Atchison library hosts Dragon Teeth program in regional reading series
Atchison’s June 24 stop in One Book, Many Neighbors tied Dragon Teeth to Kansas petroglyphs, a sticker passport and a regional library network.

Atchison Public Library turned its June 24 stop in One Book, Many Neighbors into a neighborhood gathering at 401 Kansas Ave, where the Petroglyphs of the Kansas Smokey Hills program ran from 6:30 to 7:30 p.m. The hour gave residents a low-pressure way to drop in, hear a Kansas history presentation and take part in the regional reading series without needing to arrive as an expert on the book.
The 2026 selection for One Book, Many Neighbors is Dragon Teeth by Michael Crichton, a novel set in 1876 around the Bone Wars rivalry between paleontologists hunting dinosaur fossils in the American West. The program is a joint effort among seven area libraries: Atchison Public Library, Basehor Community Library, Bonner Springs City Library, Lansing Community Library, Leavenworth Public Library, Linwood Community Library and Tonganoxie Public Library.
The Atchison event fit that larger structure by linking the book to a presentation about petroglyphs in Kansas. The program description says Kansas history is often taught as beginning with Coronado’s trip through the state in 1541, but Native people lived on the plains for centuries before European arrival and left rock carvings on soft sandstone in what is now Kansas. That made the Atchison stop more than a book discussion. It connected readers to the landscape and the longer history already embedded in the region.

The series also built in a tangible incentive to move between libraries. Participants could attend at least one library event to qualify for the end-of-summer party, and the program materials used a sticker system to track attendance. People at the Atchison event were encouraged to bring their program guide so they could collect the next sticker.

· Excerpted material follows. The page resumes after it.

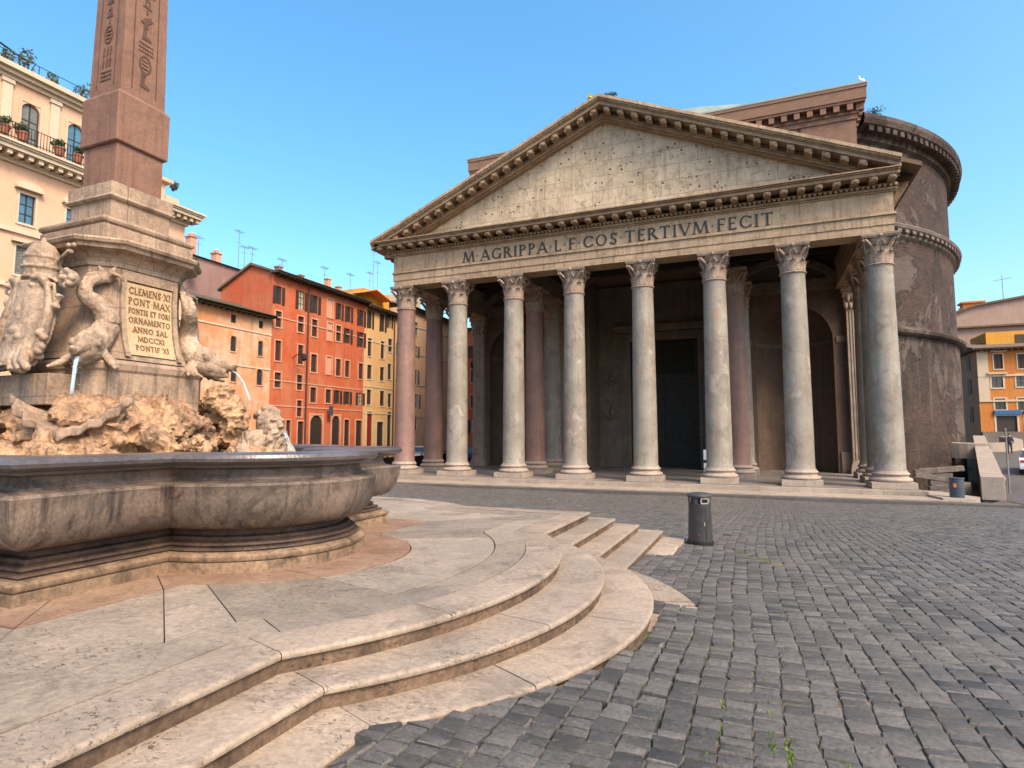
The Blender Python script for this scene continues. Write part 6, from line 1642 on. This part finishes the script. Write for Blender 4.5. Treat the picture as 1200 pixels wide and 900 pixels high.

Access remained part of the draw as well. Basehor Community Library’s registration kickoff offered free copies of Dragon Teeth while supplies lasted, keeping the series open to readers who wanted to join without buying the book first. For Atchison, the June 24 program gave the public library a practical role in a regional conversation that mixed literature, Kansas history and an easy evening out.